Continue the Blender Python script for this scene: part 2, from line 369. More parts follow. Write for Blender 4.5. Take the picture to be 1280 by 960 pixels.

____________________

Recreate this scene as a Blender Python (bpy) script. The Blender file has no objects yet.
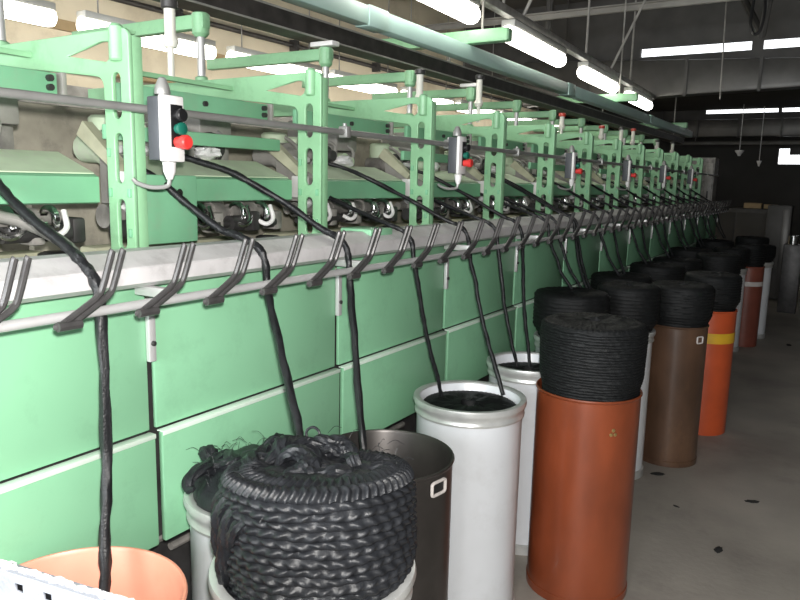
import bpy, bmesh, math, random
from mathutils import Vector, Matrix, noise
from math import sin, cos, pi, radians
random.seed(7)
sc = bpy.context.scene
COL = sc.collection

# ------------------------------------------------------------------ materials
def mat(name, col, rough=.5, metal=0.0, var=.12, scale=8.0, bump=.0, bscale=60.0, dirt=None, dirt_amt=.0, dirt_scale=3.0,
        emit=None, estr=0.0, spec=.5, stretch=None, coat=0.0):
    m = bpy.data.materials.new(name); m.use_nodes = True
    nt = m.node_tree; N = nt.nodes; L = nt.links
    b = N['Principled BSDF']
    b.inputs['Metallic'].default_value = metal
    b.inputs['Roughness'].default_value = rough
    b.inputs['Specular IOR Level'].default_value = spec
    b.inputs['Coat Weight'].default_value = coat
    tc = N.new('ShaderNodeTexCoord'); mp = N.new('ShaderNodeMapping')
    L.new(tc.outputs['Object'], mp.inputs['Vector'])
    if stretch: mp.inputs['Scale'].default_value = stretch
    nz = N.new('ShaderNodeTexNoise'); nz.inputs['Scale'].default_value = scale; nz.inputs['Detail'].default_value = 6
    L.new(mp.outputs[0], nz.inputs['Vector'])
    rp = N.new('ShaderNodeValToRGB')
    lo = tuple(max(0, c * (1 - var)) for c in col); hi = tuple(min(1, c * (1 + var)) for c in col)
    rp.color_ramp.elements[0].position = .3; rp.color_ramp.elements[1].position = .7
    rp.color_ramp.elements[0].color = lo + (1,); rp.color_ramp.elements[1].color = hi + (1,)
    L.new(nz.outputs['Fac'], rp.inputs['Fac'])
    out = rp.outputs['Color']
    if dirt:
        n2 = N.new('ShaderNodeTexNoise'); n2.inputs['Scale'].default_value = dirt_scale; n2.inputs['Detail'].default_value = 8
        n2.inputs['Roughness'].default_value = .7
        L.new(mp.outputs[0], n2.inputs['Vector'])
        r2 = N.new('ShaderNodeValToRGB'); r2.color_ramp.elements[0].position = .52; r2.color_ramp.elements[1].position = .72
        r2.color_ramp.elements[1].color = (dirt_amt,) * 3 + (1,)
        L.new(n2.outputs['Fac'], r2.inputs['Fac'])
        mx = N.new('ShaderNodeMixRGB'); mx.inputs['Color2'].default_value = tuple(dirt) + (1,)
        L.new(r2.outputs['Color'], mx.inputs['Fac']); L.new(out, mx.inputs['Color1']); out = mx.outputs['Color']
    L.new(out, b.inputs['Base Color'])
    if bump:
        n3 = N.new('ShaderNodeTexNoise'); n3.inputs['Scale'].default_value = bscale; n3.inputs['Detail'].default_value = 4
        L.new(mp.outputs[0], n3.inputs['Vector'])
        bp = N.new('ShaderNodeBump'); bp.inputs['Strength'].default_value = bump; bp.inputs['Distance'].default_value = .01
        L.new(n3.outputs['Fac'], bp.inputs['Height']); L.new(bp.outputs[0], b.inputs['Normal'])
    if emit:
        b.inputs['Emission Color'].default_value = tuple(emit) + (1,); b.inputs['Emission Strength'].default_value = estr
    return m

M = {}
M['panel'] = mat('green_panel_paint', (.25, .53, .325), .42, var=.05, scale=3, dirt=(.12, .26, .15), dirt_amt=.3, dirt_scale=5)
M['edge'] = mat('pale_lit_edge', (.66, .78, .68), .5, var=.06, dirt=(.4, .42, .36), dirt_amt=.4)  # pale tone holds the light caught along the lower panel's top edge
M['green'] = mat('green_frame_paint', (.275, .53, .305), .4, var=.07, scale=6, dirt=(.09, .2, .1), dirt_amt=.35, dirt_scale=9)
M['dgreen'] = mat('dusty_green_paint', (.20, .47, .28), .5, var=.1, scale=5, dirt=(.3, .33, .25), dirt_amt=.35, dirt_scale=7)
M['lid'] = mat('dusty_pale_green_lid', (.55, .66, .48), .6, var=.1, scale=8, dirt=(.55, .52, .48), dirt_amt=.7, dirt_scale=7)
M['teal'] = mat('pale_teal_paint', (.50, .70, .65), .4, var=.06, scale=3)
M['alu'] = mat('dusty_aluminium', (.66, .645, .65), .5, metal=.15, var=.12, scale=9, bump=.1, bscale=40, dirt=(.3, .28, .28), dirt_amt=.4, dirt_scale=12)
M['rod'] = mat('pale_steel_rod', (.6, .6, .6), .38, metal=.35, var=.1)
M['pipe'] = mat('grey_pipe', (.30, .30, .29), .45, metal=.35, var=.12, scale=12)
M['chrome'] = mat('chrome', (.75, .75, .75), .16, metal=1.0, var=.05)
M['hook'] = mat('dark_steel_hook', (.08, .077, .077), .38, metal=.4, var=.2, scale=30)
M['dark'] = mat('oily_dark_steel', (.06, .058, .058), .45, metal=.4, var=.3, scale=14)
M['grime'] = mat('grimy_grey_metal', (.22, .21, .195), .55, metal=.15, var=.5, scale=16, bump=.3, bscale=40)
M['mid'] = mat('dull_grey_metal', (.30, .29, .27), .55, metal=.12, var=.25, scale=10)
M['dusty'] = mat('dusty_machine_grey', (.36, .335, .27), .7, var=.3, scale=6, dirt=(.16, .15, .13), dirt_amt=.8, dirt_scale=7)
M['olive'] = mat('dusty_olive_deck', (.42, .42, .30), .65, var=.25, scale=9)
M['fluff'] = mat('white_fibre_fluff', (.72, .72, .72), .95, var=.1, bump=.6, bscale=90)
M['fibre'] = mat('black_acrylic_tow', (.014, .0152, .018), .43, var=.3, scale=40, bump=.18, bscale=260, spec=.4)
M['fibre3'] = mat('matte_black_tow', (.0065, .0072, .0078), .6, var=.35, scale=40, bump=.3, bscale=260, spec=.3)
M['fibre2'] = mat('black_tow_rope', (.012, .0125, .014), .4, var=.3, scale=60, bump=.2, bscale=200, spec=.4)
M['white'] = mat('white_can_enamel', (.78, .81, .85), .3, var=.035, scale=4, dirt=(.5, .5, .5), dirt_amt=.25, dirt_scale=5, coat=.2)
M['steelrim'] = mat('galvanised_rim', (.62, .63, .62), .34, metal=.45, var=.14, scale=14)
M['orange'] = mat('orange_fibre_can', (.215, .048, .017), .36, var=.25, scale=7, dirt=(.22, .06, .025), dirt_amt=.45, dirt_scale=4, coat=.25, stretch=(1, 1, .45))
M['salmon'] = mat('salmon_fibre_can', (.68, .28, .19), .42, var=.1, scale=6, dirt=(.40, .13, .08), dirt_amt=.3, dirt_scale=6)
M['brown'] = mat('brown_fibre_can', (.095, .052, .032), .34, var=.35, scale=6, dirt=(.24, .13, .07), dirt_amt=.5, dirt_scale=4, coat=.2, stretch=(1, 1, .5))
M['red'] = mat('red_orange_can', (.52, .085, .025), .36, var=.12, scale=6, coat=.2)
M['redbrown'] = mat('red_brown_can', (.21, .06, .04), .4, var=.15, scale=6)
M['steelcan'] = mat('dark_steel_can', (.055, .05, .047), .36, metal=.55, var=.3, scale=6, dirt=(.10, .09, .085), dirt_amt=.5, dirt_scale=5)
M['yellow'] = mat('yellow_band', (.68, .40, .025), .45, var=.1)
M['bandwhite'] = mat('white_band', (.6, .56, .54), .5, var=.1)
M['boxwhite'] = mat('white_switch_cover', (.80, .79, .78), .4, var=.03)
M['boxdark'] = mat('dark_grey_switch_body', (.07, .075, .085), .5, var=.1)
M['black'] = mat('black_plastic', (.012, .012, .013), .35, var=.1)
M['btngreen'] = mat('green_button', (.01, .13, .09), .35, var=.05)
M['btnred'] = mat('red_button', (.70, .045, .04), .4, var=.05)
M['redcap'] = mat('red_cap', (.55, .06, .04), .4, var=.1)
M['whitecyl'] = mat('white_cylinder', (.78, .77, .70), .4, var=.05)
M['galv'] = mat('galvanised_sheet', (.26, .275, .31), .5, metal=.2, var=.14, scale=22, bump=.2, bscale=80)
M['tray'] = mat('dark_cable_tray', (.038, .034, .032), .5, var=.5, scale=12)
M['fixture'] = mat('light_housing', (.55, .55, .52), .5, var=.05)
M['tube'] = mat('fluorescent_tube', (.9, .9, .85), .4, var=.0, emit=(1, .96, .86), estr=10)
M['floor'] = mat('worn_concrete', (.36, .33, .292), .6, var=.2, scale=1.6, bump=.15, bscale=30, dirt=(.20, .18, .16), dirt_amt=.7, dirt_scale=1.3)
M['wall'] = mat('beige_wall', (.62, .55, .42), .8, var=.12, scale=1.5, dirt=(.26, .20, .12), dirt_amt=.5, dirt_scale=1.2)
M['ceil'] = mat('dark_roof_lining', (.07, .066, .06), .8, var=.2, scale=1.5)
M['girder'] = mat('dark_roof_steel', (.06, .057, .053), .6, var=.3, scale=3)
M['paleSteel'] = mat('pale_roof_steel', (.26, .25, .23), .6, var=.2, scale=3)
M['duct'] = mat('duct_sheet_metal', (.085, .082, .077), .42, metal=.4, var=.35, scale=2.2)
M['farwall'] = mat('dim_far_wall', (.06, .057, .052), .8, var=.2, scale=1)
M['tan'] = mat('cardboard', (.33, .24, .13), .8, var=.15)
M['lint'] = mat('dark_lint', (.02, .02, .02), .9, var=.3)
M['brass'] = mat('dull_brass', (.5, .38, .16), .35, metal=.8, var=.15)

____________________

▶ GOAL OF THE EXERCISE
Provide the number of lines in the data above that contain the string "script", and nothing else.

▶ COMPLETE RESPONSE
2